▶ **Instruction**: Write out every entry exactly as it appears.

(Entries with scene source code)
·····

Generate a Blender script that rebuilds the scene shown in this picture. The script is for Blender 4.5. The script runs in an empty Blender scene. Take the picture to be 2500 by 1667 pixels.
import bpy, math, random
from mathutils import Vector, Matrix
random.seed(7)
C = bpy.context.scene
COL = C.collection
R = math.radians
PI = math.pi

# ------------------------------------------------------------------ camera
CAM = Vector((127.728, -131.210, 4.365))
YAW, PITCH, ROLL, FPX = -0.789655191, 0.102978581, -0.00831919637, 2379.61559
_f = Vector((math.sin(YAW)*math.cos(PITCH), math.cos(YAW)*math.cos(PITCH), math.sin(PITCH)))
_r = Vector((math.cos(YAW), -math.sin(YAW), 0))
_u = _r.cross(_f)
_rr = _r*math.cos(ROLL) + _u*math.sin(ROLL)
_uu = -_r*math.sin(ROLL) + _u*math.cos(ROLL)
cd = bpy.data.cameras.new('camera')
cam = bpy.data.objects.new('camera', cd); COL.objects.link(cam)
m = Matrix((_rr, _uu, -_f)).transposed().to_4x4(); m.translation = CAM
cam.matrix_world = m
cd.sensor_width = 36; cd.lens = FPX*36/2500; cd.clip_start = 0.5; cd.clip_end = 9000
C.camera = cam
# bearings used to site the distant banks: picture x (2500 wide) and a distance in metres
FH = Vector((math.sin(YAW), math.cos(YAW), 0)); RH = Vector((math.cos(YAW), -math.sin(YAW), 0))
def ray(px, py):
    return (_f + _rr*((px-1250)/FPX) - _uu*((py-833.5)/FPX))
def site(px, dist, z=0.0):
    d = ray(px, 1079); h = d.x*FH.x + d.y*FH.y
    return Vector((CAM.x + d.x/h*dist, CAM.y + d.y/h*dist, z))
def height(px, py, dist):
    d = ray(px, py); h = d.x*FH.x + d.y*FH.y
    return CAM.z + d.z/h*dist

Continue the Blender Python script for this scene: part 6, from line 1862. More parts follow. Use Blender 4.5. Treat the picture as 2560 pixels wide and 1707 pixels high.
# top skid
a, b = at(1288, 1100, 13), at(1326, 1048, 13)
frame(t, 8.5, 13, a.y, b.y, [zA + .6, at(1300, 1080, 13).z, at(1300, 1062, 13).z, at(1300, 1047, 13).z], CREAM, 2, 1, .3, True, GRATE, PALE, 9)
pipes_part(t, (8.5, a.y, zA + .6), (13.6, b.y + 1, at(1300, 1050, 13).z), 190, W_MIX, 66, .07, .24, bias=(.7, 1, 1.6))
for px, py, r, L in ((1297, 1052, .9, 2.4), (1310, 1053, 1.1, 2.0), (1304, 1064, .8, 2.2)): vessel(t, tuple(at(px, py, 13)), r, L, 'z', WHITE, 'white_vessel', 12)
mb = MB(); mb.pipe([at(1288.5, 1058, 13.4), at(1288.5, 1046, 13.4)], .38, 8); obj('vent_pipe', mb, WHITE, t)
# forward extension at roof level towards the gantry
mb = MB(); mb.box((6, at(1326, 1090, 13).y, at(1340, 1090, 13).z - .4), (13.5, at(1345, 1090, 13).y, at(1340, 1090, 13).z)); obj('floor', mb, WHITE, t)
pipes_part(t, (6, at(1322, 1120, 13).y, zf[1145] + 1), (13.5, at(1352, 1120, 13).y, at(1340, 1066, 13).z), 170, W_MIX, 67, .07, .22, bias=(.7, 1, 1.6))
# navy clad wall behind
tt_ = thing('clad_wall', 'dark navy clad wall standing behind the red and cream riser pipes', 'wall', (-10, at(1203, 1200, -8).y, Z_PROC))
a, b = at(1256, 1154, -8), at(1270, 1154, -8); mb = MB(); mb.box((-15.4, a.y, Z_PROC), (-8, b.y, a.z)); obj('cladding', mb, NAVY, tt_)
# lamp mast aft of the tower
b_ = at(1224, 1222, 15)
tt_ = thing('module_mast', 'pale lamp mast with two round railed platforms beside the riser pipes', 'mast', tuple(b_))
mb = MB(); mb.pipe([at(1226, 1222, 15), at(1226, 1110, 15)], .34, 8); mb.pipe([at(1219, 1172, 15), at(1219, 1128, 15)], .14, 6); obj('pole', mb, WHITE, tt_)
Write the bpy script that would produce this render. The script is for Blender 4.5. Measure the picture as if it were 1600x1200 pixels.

·····

▶ **Task result**:
Generate a Blender script that rebuilds the scene shown in this picture. The script is for Blender 4.5. The script runs in an empty Blender scene. Take the picture to be 2500 by 1667 pixels.
import bpy, math, random
from mathutils import Vector, Matrix
random.seed(7)
C = bpy.context.scene
COL = C.collection
R = math.radians
PI = math.pi

# ------------------------------------------------------------------ camera
CAM = Vector((127.728, -131.210, 4.365))
YAW, PITCH, ROLL, FPX = -0.789655191, 0.102978581, -0.00831919637, 2379.61559
_f = Vector((math.sin(YAW)*math.cos(PITCH), math.cos(YAW)*math.cos(PITCH), math.sin(PITCH)))
_r = Vector((math.cos(YAW), -math.sin(YAW), 0))
_u = _r.cross(_f)
_rr = _r*math.cos(ROLL) + _u*math.sin(ROLL)
_uu = -_r*math.sin(ROLL) + _u*math.cos(ROLL)
cd = bpy.data.cameras.new('camera')
cam = bpy.data.objects.new('camera', cd); COL.objects.link(cam)
m = Matrix((_rr, _uu, -_f)).transposed().to_4x4(); m.translation = CAM
cam.matrix_world = m
cd.sensor_width = 36; cd.lens = FPX*36/2500; cd.clip_start = 0.5; cd.clip_end = 9000
C.camera = cam
# bearings used to site the distant banks: picture x (2500 wide) and a distance in metres
FH = Vector((math.sin(YAW), math.cos(YAW), 0)); RH = Vector((math.cos(YAW), -math.sin(YAW), 0))
def ray(px, py):
    return (_f + _rr*((px-1250)/FPX) - _uu*((py-833.5)/FPX))
def site(px, dist, z=0.0):
    d = ray(px, 1079); h = d.x*FH.x + d.y*FH.y
    return Vector((CAM.x + d.x/h*dist, CAM.y + d.y/h*dist, z))
def height(px, py, dist):
    d = ray(px, py); h = d.x*FH.x + d.y*FH.y
    return CAM.z + d.z/h*dist

Continue the Blender Python script for this scene: part 6, from line 1862. More parts follow. Use Blender 4.5. Treat the picture as 2560 pixels wide and 1707 pixels high.
# top skid
a, b = at(1288, 1100, 13), at(1326, 1048, 13)
frame(t, 8.5, 13, a.y, b.y, [zA + .6, at(1300, 1080, 13).z, at(1300, 1062, 13).z, at(1300, 1047, 13).z], CREAM, 2, 1, .3, True, GRATE, PALE, 9)
pipes_part(t, (8.5, a.y, zA + .6), (13.6, b.y + 1, at(1300, 1050, 13).z), 190, W_MIX, 66, .07, .24, bias=(.7, 1, 1.6))
for px, py, r, L in ((1297, 1052, .9, 2.4), (1310, 1053, 1.1, 2.0), (1304, 1064, .8, 2.2)): vessel(t, tuple(at(px, py, 13)), r, L, 'z', WHITE, 'white_vessel', 12)
mb = MB(); mb.pipe([at(1288.5, 1058, 13.4), at(1288.5, 1046, 13.4)], .38, 8); obj('vent_pipe', mb, WHITE, t)
# forward extension at roof level towards the gantry
mb = MB(); mb.box((6, at(1326, 1090, 13).y, at(1340, 1090, 13).z - .4), (13.5, at(1345, 1090, 13).y, at(1340, 1090, 13).z)); obj('floor', mb, WHITE, t)
pipes_part(t, (6, at(1322, 1120, 13).y, zf[1145] + 1), (13.5, at(1352, 1120, 13).y, at(1340, 1066, 13).z), 170, W_MIX, 67, .07, .22, bias=(.7, 1, 1.6))
# navy clad wall behind
tt_ = thing('clad_wall', 'dark navy clad wall standing behind the red and cream riser pipes', 'wall', (-10, at(1203, 1200, -8).y, Z_PROC))
a, b = at(1256, 1154, -8), at(1270, 1154, -8); mb = MB(); mb.box((-15.4, a.y, Z_PROC), (-8, b.y, a.z)); obj('cladding', mb, NAVY, tt_)
# lamp mast aft of the tower
b_ = at(1224, 1222, 15)
tt_ = thing('module_mast', 'pale lamp mast with two round railed platforms beside the riser pipes', 'mast', tuple(b_))
mb = MB(); mb.pipe([at(1226, 1222, 15), at(1226, 1110, 15)], .34, 8); mb.pipe([at(1219, 1172, 15), at(1219, 1128, 15)], .14, 6); obj('pole', mb, WHITE, tt_)
Write the bpy script that would produce this render. The script is for Blender 4.5. Measure the picture as if it were 1600x1200 pixels.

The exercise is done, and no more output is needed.